We first reported on Stanford’s political wheeling-and-dealing three years ago on Bill Moyers Journal:

He bankrolled junkets to [Antigua’s] balmy shores for several members of Congress including Texas Republican Senator John Cornyn and New York Democratic Congressman Charlie Rangel, [then] chair of the powerful House Ways and Means Committee. Stanford partied with Nancy Pelosi and Bill Clinton at the Democratic National Convention last summer. And when Tom DeLay was still House Majority Leader, he flew the friendly skies in Stanford’s private jet 16 times in three years, including a trip to Houston for DeLay’s arraignment on money-laundering charges. I am not making this up!

Sir Allen also showered millions of dollars on political campaigns; much of it in the very year Congress was debating a bill to curb financial fraud. Two of the biggest recipients were Democratic Senator Bill Nelson and Republican John McCain, one of the original Keating Five. Three key Democrats on the Senate Banking Committee got checks from Stanford, too. Surprise, surprise —the reform bill never got out of the Senate.

The non-partisan Center for Responsive Politics elaborated on its Open Secrets blog:

Between its PAC and its employees, Stanford Financial Group has given $2.4 million to federal candidates (including both candidate committees and leadership PACs), parties and committees since 2000, with 65 percent of that going to Democrats. Stanford and his wife, Susan, have given $931,100 out of their own pockets, with 78 percent going to Democrats …

The company gave the most during the 2002 election cycle, when Congress was debating the Financial Services Antifraud Network Act, a bill that would have created a computer network linking the databases of state and federal banking, securities and insurance regulators to curb financial fraud. Lobbying reports indicate that Stanford Financial Group lobbied on the bill, which the House passed but the Senate did not.

On February 13, Murray Waas of Reuters reported, “The court-appointed receiver charged with returning money to Stanford investors obtained a federal court order last June against five Democratic and Republican campaigns. But they haven’t returned the money.
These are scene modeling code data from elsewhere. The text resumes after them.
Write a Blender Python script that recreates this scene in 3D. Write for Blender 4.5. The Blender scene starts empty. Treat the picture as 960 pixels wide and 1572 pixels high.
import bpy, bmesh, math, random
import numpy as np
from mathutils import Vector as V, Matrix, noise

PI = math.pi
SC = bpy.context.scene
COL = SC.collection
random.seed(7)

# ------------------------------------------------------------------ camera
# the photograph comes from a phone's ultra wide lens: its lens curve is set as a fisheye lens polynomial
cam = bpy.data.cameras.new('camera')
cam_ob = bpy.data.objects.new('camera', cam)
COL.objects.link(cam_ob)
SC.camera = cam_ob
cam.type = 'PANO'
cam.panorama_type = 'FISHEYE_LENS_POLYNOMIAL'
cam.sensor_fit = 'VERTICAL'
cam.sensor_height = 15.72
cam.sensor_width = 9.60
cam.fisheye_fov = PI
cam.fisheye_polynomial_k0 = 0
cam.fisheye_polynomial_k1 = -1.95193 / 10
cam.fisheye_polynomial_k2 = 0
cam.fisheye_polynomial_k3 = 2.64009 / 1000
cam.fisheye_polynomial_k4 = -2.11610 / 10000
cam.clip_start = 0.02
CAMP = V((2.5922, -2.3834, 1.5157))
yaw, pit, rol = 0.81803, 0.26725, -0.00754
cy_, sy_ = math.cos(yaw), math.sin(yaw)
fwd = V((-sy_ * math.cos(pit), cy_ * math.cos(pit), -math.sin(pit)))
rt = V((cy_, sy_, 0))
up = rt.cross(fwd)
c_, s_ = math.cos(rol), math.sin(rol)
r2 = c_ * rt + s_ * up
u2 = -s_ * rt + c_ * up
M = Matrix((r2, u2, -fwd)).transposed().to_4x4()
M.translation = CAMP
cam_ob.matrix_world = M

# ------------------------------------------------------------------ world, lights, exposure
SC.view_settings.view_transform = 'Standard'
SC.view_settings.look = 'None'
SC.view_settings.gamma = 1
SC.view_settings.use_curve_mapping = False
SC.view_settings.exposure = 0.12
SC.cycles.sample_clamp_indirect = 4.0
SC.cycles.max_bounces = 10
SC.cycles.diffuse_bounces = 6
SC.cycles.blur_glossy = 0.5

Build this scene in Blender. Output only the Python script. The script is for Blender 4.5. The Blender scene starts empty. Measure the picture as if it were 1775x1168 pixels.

The Democratic Senatorial Campaign Committee received $950,500; the National Republican Congressional Committee (NRCC), $238,500; the Democratic Congressional Campaign Committee, $200,000; the Republican National Committee $128,500, and the National Republican Senatorial Committee (NRSC) $83,345.”

House Speaker Boehner, Senate Majority Leader Reid, Senator McCain and some others already have returned their contributions, but Waas writes, “the roughly $154,000 recovered from elected officials is a fraction of the $1.8 million missing.” Others, including President Obama, turned money over to charity — $4,600 in Obama’s case, received directly from Allen Stanford in 2008. Nonetheless, the receivership has asked the Obama campaign to turn the same amount back to investors, and Waas adds, “The total may be as high [as] $31,000 when Stanford’s contributions to Obama’s other campaign committees are included, along with money from senior Stanford executives, and the Stanford Financial Group’s now-defunct PAC, according to campaign finance records and an analysis by the Center for Responsive Politics.”

Kevin Sadler, lead counsel for the receivership, told Reuters, “The money was never theirs to begin with,” and that taking Stanford’s campaign contributions was akin to someone being given cash by “a guy who goes into a Seven Eleven and robs the store.”

The national campaign committees are appealing to a higher court a federal judge’s order to return Stanford’s donations.

We spoke with Kevin Sadler, who said that in the meantime, a federal district judge has just ordered the committees to pay the receivership $370,000 in legal fees, with another $120,000 in fees to come if their appeal is unsuccessful, and yet another $275,000 if the committees take the case to the Supreme Court and lose.

“In light of this,” Sadler told us, “and the Stanford guilty verdict, it is a puzzling act of bi-partisanship that all the political committee defendants persist in their fight against the receiver.”